Breathing new life into an old theater

A local movie scene from the 1930s comes alive again with the Pullman Civic Theatre’s Audian Project. The Audian served as a movie theater for the Pullman area, but closed about 10 years ago.

The Pullman Civic Theatre plans to restore the Audian with the addition of a stage for live performances, said Head of Audian Project Kristen Lincoln. The Pullman Civic Theatre (PCT) has considered turning the theatre into a space for them for quite a while.

Tracie Brelsford, the facilities developer for the Audian Project, first got involved when Lincoln called and asked about the feasibility of the project. She said she was familiar with the building and knew she wanted to help with the project.

“I used to work there back in the late ‘70s and most of the ‘80s when it was a movie theatre,” Brelsford said. “I knew the folks who ran it up until when it was closed down. Out of all of us who worked in the theatres, the Audian was everyone’s favorite.”

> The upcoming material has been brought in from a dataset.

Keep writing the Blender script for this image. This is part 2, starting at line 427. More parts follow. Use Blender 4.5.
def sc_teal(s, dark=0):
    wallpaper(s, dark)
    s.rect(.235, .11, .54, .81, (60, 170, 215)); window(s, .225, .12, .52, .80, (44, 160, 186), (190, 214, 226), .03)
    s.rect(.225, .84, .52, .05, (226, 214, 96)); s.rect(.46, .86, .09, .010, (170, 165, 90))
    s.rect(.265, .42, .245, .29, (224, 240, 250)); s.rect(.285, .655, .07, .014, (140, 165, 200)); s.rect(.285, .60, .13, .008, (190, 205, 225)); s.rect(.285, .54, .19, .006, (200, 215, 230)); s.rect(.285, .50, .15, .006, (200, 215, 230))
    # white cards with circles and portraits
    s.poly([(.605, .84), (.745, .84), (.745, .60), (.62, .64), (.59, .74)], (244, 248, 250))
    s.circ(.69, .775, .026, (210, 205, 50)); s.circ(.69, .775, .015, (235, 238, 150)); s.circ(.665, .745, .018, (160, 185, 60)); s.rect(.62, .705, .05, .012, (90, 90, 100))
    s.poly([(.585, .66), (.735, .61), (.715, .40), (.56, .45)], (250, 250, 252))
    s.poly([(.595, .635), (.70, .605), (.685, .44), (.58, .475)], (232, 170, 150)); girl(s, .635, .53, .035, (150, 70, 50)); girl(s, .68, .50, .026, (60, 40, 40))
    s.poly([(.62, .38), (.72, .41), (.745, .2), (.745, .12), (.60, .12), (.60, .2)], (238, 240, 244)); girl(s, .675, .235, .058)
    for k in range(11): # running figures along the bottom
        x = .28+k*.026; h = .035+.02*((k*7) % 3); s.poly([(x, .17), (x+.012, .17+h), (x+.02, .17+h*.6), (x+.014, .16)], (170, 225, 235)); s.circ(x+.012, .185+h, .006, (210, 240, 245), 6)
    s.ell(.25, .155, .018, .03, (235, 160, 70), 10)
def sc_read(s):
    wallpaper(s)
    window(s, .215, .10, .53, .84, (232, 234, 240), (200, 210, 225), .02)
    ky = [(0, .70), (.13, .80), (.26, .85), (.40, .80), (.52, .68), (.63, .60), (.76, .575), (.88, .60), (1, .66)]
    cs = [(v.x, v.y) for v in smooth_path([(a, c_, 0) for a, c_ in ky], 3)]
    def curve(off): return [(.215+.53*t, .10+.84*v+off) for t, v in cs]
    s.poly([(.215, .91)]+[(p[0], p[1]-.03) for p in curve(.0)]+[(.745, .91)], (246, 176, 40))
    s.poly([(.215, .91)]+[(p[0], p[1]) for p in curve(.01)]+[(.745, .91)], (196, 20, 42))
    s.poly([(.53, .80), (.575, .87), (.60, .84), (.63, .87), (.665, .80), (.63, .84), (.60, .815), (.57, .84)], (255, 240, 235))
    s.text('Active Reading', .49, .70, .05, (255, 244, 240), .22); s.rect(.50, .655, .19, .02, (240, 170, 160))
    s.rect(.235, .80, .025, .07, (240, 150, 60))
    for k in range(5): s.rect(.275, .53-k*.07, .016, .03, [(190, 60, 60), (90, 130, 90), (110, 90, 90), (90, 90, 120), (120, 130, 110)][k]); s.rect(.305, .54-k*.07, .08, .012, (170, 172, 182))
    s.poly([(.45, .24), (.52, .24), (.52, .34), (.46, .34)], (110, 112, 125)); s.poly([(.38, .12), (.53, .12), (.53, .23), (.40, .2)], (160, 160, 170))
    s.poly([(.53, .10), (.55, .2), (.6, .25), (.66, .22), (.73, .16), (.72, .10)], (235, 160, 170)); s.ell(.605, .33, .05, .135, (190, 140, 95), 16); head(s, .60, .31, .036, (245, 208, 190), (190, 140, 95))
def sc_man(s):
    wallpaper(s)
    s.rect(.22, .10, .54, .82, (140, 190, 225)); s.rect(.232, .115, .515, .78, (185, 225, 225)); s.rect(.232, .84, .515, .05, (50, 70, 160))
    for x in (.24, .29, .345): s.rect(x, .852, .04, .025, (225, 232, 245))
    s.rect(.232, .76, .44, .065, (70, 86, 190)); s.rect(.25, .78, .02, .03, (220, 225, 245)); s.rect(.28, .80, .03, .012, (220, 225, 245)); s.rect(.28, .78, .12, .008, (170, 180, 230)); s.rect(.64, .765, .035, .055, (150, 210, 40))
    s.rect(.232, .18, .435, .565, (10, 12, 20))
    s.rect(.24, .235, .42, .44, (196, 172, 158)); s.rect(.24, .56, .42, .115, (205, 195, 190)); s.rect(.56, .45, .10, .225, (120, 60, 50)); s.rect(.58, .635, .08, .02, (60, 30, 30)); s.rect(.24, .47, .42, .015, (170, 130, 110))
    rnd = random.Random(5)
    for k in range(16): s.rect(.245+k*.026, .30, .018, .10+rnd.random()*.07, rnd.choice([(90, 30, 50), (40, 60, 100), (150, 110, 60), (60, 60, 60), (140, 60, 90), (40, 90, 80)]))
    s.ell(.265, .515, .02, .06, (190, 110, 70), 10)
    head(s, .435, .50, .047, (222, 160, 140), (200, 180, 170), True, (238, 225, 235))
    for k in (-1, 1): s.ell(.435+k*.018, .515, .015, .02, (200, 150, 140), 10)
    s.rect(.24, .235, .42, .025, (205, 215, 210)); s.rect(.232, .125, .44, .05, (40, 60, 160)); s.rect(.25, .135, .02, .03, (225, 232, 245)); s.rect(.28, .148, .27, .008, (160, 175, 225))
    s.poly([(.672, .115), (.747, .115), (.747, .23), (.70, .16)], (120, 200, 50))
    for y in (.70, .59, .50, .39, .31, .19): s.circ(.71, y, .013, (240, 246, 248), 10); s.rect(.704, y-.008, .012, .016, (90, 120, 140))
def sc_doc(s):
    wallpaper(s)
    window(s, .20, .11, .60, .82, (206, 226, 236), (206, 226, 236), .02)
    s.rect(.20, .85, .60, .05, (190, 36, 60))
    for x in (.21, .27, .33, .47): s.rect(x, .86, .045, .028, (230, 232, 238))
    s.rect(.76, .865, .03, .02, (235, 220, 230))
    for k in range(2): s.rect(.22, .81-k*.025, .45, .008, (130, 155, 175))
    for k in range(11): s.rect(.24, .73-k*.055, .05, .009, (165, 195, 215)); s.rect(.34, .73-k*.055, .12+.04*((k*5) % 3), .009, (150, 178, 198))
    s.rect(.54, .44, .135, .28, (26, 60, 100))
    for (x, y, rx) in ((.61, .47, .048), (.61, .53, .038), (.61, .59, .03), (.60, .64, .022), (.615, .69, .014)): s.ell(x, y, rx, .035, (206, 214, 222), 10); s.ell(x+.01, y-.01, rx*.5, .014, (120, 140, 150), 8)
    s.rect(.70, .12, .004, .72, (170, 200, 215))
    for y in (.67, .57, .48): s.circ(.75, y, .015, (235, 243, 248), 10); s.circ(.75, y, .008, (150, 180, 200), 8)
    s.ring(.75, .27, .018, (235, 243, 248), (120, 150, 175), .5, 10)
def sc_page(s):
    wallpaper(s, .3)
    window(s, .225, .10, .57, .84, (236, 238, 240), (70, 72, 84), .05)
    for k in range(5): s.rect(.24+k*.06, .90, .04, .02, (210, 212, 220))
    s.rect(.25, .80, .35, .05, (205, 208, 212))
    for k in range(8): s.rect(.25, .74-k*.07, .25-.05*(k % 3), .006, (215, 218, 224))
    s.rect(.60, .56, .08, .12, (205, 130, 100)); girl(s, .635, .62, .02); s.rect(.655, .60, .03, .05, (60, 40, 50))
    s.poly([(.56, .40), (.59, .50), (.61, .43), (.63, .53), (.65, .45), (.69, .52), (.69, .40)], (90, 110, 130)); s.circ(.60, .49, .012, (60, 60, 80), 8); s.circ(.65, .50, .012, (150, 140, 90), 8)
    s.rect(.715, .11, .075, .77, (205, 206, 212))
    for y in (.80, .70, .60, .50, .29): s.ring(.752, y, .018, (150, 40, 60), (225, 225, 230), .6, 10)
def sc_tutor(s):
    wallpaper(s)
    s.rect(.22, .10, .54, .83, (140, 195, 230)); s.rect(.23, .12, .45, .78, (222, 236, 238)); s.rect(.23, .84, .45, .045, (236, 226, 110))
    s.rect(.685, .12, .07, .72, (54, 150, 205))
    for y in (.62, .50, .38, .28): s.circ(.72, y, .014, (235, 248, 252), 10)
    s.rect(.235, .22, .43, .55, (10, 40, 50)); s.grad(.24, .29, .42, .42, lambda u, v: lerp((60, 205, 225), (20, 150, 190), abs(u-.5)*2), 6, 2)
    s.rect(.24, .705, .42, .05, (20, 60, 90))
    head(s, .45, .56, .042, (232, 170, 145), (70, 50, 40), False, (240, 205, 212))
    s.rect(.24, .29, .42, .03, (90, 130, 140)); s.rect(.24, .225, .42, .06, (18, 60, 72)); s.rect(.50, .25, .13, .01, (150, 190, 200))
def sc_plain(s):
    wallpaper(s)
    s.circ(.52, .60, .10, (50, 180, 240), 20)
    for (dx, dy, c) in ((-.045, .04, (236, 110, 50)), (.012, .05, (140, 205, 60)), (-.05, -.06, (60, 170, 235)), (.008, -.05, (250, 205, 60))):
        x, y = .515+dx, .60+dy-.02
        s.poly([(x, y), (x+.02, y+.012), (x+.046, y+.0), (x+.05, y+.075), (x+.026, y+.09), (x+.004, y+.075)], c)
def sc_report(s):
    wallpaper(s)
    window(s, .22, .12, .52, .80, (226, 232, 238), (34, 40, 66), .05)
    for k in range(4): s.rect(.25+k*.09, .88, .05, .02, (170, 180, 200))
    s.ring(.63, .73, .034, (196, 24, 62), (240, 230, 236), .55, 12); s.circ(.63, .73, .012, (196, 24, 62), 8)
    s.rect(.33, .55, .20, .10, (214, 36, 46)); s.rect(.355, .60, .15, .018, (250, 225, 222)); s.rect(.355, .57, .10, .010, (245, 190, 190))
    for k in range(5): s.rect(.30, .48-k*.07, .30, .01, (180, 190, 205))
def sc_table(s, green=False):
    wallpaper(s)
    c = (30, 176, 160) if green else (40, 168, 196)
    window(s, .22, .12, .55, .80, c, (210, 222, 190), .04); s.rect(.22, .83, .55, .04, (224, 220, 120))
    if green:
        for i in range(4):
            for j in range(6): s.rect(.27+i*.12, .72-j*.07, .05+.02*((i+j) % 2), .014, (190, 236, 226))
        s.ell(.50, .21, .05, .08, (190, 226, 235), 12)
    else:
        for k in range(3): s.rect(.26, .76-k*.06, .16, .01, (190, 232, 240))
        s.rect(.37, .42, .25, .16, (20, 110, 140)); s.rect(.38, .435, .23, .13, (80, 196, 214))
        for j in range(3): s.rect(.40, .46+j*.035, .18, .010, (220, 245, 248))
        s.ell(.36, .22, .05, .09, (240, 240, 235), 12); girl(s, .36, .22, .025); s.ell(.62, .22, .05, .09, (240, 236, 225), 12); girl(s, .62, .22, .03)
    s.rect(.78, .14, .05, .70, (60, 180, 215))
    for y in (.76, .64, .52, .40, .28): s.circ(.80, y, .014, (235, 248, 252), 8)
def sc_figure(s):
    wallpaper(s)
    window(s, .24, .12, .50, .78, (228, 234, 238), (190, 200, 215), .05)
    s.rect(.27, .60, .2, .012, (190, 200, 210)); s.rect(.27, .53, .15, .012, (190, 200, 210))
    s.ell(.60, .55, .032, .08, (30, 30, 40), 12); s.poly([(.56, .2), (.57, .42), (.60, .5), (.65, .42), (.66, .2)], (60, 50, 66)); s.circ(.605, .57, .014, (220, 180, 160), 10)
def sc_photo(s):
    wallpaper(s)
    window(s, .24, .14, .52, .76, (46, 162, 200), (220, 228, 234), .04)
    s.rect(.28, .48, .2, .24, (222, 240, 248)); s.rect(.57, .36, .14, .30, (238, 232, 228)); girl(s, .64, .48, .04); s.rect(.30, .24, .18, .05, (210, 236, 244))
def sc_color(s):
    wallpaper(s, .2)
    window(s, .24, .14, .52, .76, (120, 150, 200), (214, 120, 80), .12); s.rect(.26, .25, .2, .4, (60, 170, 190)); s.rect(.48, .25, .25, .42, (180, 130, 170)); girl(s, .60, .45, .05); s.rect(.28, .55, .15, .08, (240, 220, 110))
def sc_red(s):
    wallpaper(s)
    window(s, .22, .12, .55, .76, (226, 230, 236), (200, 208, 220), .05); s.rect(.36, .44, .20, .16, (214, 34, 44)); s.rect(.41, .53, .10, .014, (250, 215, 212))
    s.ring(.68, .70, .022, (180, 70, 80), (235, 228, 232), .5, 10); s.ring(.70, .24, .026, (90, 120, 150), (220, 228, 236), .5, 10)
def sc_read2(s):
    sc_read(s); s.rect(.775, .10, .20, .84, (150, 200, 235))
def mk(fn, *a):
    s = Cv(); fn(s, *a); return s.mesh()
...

PCT wants to preserve as much as possible of the old artistic design of the Audian’s interior, Brelsford said. They wish to keep it familiar to those who will remember it, but to upgrade it as well.

Once the conversation started for renovating the theatre, PCT decided a stage exclusive to them couldn’t be maintained due to the cost, Lincoln said. But since PCT has expanded into supporting other local performing groups, they realized that they could use the Audian for others as well.

While the Audian will remain a movie house, it will also have band performances, festivals, symphonies and stage performances, Lincoln said.

Eventually, this evolved into the idea of the Audian having its own non-profit group with a board of directors from a variety of music and theatre groups in the area, Lincoln said. For now, PCT handles everything because the Audian non-profit has not yet been established.

PCT has several different phases for fundraising, Lincoln said. Right now, it takes direct donations and donations through its Razoo crowdfunding site.

Currently PCT needs to negotiate the lease with U.S. Bank, Lincoln said, and will do so once it has raised enough money through their fundraising campaigns.

One of the fundraising plans involves asking for local business sponsorships. The entire community, whether through large or small donations, has the chance to participate, she said.

PCT has also been researching grants, including both government and private foundation grants, Linclon said. Even after the Audian’s restoration, it will take a lot of money to keep it running.

Lincoln said PCT hopes to connect the Audian with WSU. For example, business students will do feasibility studies on the project. Architecture students will be involved in design and performing arts students may do shows in the future, she said.

For the board of directors, PCT hopes to get representation from all the arts groups in the area, which will help in the remodel process with determining all their needs regarding stage and space requirements, Lincoln said. PCT also hopes to have a lot of movie festivals, showing independent and foreign films.

The project has gone smoothly so far, Lincoln said. Looking at the theatre the first time, PCT expected a huge mess, but the theatre has stayed in beautiful condition. All the challenges PCT expected have gone much easier so far, she said. Raising enough money presents the biggest challenge at the moment.

Lincoln said she is most looking forward to when the Audian finally opens.

“I’m so anxious to open those doors,” Lincoln said. “This facility means so much to me and a lot of my team because we all have memories of being there. There’s a lot of love for that space.”

The Audian will eventually have its own website, but right now all info about the project can be found on the PCT website, Lincoln said. PCT will also launch the Audian’s own Facebook page very soon, where they can post updates about the Audian’s restoration and what they need next.

The PCT’s current plans for the stage include having live theatre with a green room for actors and a stage for symphonies, large bands, small bands and dance recitals in addition to theatre performances. Brelsford is seeking input from local performers such as the Washington Idaho Symphony to determine their needs in a stage.

The Audian is just a shell right now, Brelsford said. The screen, along with all the seats, projectors and concession counters, is gone. Basically, the building has toilets and sinks, she said. The building also requires repairs because it has some water leaks. But PCT wants to set up the movie screen once repairs finish, then add the theatre stage and host large symphonies.

Those who want to get involved can donate at the PCT’s website or the Razoo fundraising page titled “The Audian Performing Arts Centre.”

“We believe,” Brelsford said, “that the entire Palouse region will benefit from this.”